• _To do_: Print all of the data exactly.
*** Dataset excerpt
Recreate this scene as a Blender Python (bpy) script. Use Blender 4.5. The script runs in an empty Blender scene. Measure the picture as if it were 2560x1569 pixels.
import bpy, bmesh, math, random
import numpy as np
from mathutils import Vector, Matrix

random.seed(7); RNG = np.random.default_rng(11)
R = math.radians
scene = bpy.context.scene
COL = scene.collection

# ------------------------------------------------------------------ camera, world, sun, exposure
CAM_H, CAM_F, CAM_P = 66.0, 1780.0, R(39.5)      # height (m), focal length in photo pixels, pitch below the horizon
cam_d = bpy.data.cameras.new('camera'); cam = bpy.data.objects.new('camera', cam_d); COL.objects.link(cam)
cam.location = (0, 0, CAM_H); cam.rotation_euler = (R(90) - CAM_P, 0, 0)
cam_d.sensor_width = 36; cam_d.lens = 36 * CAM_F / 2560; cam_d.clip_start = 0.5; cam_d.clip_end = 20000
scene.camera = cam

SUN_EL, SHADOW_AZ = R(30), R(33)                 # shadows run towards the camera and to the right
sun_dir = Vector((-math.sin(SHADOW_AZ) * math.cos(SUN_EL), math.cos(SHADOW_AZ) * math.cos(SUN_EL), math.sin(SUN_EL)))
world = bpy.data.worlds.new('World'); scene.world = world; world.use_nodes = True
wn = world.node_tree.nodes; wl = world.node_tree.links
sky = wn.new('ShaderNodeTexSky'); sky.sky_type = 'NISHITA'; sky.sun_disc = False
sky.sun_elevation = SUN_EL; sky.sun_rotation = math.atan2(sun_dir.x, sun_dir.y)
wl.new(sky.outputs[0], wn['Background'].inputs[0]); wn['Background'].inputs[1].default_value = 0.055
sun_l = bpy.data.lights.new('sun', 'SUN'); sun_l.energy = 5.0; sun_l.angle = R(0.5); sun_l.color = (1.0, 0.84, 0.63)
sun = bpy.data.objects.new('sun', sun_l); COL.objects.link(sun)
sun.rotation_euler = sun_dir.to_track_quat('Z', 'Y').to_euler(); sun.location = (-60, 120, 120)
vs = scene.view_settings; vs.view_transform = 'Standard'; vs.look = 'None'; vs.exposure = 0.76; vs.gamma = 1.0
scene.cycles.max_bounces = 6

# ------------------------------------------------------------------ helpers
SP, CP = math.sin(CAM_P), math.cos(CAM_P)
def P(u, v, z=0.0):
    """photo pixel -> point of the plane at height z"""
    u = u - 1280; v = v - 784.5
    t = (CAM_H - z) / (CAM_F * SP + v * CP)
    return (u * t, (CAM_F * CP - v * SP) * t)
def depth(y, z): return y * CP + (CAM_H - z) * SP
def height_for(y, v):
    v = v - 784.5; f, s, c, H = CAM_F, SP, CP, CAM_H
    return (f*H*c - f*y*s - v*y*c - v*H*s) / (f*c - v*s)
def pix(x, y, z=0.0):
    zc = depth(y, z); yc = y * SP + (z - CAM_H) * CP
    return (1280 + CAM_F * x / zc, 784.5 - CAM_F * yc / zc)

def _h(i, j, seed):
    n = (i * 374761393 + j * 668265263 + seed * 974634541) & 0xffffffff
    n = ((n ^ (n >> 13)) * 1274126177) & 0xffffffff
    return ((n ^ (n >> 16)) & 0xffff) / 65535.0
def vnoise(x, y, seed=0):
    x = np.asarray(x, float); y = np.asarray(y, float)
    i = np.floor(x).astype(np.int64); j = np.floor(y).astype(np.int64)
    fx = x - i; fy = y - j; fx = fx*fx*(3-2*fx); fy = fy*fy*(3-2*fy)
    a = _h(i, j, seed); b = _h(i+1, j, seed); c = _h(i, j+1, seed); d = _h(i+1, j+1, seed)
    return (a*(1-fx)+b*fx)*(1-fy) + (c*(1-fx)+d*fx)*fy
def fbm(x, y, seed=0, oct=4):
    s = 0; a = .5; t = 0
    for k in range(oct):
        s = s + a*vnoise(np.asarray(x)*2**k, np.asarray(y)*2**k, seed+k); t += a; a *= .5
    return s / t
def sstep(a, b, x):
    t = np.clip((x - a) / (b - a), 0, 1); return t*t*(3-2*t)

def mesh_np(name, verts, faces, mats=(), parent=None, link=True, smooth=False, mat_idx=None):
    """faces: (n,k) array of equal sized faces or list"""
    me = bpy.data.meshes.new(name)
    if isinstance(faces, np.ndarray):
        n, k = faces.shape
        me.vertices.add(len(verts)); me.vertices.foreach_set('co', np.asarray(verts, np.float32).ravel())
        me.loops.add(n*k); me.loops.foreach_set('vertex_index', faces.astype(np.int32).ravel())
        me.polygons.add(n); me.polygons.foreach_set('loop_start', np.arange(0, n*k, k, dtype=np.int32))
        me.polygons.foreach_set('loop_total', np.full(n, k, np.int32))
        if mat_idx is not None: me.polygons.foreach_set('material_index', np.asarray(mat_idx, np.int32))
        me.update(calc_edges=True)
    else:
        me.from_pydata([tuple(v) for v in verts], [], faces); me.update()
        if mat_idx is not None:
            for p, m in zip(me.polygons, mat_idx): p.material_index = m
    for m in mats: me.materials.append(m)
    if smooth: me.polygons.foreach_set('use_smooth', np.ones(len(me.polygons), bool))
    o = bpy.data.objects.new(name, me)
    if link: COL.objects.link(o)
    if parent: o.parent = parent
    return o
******
• _Solution for this problem_:
Recreate this scene as a Blender Python (bpy) script. Use Blender 4.5. The script runs in an empty Blender scene. Measure the picture as if it were 2560x1569 pixels.
import bpy, bmesh, math, random
import numpy as np
from mathutils import Vector, Matrix

random.seed(7); RNG = np.random.default_rng(11)
R = math.radians
scene = bpy.context.scene
COL = scene.collection

# ------------------------------------------------------------------ camera, world, sun, exposure
CAM_H, CAM_F, CAM_P = 66.0, 1780.0, R(39.5)      # height (m), focal length in photo pixels, pitch below the horizon
cam_d = bpy.data.cameras.new('camera'); cam = bpy.data.objects.new('camera', cam_d); COL.objects.link(cam)
cam.location = (0, 0, CAM_H); cam.rotation_euler = (R(90) - CAM_P, 0, 0)
cam_d.sensor_width = 36; cam_d.lens = 36 * CAM_F / 2560; cam_d.clip_start = 0.5; cam_d.clip_end = 20000
scene.camera = cam

SUN_EL, SHADOW_AZ = R(30), R(33)                 # shadows run towards the camera and to the right
sun_dir = Vector((-math.sin(SHADOW_AZ) * math.cos(SUN_EL), math.cos(SHADOW_AZ) * math.cos(SUN_EL), math.sin(SUN_EL)))
world = bpy.data.worlds.new('World'); scene.world = world; world.use_nodes = True
wn = world.node_tree.nodes; wl = world.node_tree.links
sky = wn.new('ShaderNodeTexSky'); sky.sky_type = 'NISHITA'; sky.sun_disc = False
sky.sun_elevation = SUN_EL; sky.sun_rotation = math.atan2(sun_dir.x, sun_dir.y)
wl.new(sky.outputs[0], wn['Background'].inputs[0]); wn['Background'].inputs[1].default_value = 0.055
sun_l = bpy.data.lights.new('sun', 'SUN'); sun_l.energy = 5.0; sun_l.angle = R(0.5); sun_l.color = (1.0, 0.84, 0.63)
sun = bpy.data.objects.new('sun', sun_l); COL.objects.link(sun)
sun.rotation_euler = sun_dir.to_track_quat('Z', 'Y').to_euler(); sun.location = (-60, 120, 120)
vs = scene.view_settings; vs.view_transform = 'Standard'; vs.look = 'None'; vs.exposure = 0.76; vs.gamma = 1.0
scene.cycles.max_bounces = 6

# ------------------------------------------------------------------ helpers
SP, CP = math.sin(CAM_P), math.cos(CAM_P)
def P(u, v, z=0.0):
    """photo pixel -> point of the plane at height z"""
    u = u - 1280; v = v - 784.5
    t = (CAM_H - z) / (CAM_F * SP + v * CP)
    return (u * t, (CAM_F * CP - v * SP) * t)
def depth(y, z): return y * CP + (CAM_H - z) * SP
def height_for(y, v):
    v = v - 784.5; f, s, c, H = CAM_F, SP, CP, CAM_H
    return (f*H*c - f*y*s - v*y*c - v*H*s) / (f*c - v*s)
def pix(x, y, z=0.0):
    zc = depth(y, z); yc = y * SP + (z - CAM_H) * CP
    return (1280 + CAM_F * x / zc, 784.5 - CAM_F * yc / zc)

def _h(i, j, seed):
    n = (i * 374761393 + j * 668265263 + seed * 974634541) & 0xffffffff
    n = ((n ^ (n >> 13)) * 1274126177) & 0xffffffff
    return ((n ^ (n >> 16)) & 0xffff) / 65535.0
def vnoise(x, y, seed=0):
    x = np.asarray(x, float); y = np.asarray(y, float)
    i = np.floor(x).astype(np.int64); j = np.floor(y).astype(np.int64)
    fx = x - i; fy = y - j; fx = fx*fx*(3-2*fx); fy = fy*fy*(3-2*fy)
    a = _h(i, j, seed); b = _h(i+1, j, seed); c = _h(i, j+1, seed); d = _h(i+1, j+1, seed)
    return (a*(1-fx)+b*fx)*(1-fy) + (c*(1-fx)+d*fx)*fy
def fbm(x, y, seed=0, oct=4):
    s = 0; a = .5; t = 0
    for k in range(oct):
        s = s + a*vnoise(np.asarray(x)*2**k, np.asarray(y)*2**k, seed+k); t += a; a *= .5
    return s / t
def sstep(a, b, x):
    t = np.clip((x - a) / (b - a), 0, 1); return t*t*(3-2*t)

def mesh_np(name, verts, faces, mats=(), parent=None, link=True, smooth=False, mat_idx=None):
    """faces: (n,k) array of equal sized faces or list"""
    me = bpy.data.meshes.new(name)
    if isinstance(faces, np.ndarray):
        n, k = faces.shape
        me.vertices.add(len(verts)); me.vertices.foreach_set('co', np.asarray(verts, np.float32).ravel())
        me.loops.add(n*k); me.loops.foreach_set('vertex_index', faces.astype(np.int32).ravel())
        me.polygons.add(n); me.polygons.foreach_set('loop_start', np.arange(0, n*k, k, dtype=np.int32))
        me.polygons.foreach_set('loop_total', np.full(n, k, np.int32))
        if mat_idx is not None: me.polygons.foreach_set('material_index', np.asarray(mat_idx, np.int32))
        me.update(calc_edges=True)
    else:
        me.from_pydata([tuple(v) for v in verts], [], faces); me.update()
        if mat_idx is not None:
            for p, m in zip(me.polygons, mat_idx): p.material_index = m
    for m in mats: me.materials.append(m)
    if smooth: me.polygons.foreach_set('use_smooth', np.ones(len(me.polygons), bool))
    o = bpy.data.objects.new(name, me)
    if link: COL.objects.link(o)
    if parent: o.parent = parent
    return o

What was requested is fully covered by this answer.